Ha, I was just last night thinking “I’ve been reading manga for an hour a day for 5 months now, surely I’ve gotten faster, but I have no way of being able to tell”.

The first time I did WaniKani I did all 60 levels in 2 years and then forgot half of it, but at least I was able to tangibly measure my progress. Now that my focus is on reading manga, I just have to trust I’m getting better.

“I’ve been reading manga for an hour a day for 5 months now, surely I’ve gotten faster, but I have no way of being able to tell".

This seems off. I feel like you should easily be able to tell if you have gotten better in a month, let alone five months. Unless you are already reading Japanese at a very high level and only encounter new words every week or month, I think something is going wrong. I personally don’t read comics at all, and I am unsure how they compare to what I read, but I still would not expect such a drastic plateau.

For me, the difference between my reading ability five months ago and now is drastic, even my listening ability has grown significantly as a result from more intuitively understanding things from reading. Even if I reread things from a month ago the improvements are glaring.

You might want to consider how many of the words you are currently reading were unknown to you even a month ago, same for word recall when you encounter words which you know but take a while to remember. I am not sure if comics allows for complicated run on sentences with multiple clauses, but also consider if you are able to more intuitively understand those with each month as well if you do encounter them.

If you simply do not encounter many cases where any of the aforementioned is a problem, increase the difficulty of the comics you are reading. If you still struggle reading with what you are currently reading, but at the same do not improve, I would suggest getting a more information dense media, like light novels or actual novels.

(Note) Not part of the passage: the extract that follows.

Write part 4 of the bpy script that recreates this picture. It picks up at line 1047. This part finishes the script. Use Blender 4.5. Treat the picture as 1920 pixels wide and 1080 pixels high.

Well the problem is that I used to do a certain number of chapters each night, but then I changed it to one hour each night, because the amount of dialogue in each chapter varies greatly.

Also some parts are just simpler dialogue, and some are more complex explanations of things, so it’s hard for me to just say that I’ve gotten faster, because it depends greatly on the difficulty of what I’m reading.

Also I’ve just never kept track of it. I don’t remember what my experience was like when I started consistently reading every day 5 months ago. It’s too much of a gradual process for me to be able to tell.